The most infuriating, soul-crushing film I have ever seen.

Helter Skelter. Not the movie, but that it really happened.

A friend of mine, who had never lived alone-- always at home or a dorm, was housesitting for a professor over winter break.

One evening, she went looking over his books for something to read, and found a book she’d always been curious about…

Helter Skelter.

I would say it is a tie between Bob Roberts and Wag the Dog. Scary in that I can see them easily happening (recently, I think they ARE happening!). When they were new, seeing how easy it could be to manipulate the masses scared me deeply.

Third might be The Parallax View, and whenever they talk about trump’s “assassination attempt”, I think of this movie.

One of the few horror movies that actually scared me at a fundamental level. The entirety of the Ring video was a bonus feature of the DVD. I would not watch it!

“Seven days.” click

John Carpenter’s “The Thing”. Ones that scared me as a kid: OG “Invasion of the Body Snatchers” and “Fiend Without a Face”.

This might make for another interesting thread - films that are cautionary tales.
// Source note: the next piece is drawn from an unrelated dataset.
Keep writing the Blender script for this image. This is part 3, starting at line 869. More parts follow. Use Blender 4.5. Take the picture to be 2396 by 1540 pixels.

I think Remains of the Day is a beautiful, but sad film. Similar to Brokeback Mountain in a way. And while I actually am a bachelor around Mr. Stevens’ age, I’m comfortable that I haven’t made similar mistakes (rather, I’ve made my own original mistakes).

My entry in the cautionary tales genre would be The Caine Mutiny. I never want to be a Captain Queeg.

Any adaptation of Madame Bovary.

Welcome to my world. My teenage daughter LOVES scary movies. She is constantly asking me for my scariest movies I have seen and what are good ones for us to watch. I actually initially opened this thread looking for any new options. There have been several movies that she had that exact reaction to me being scared when I watched them. (The ones I can remember that reaction in particular were “The Ring” and “Poltergeist”.)

The funniest thing about this is that the stinker almost never flinches at the jump scares while I generally do. So now I get teased by my daughter while we watch the movies. I just tease her back on other things and we have a good time with it.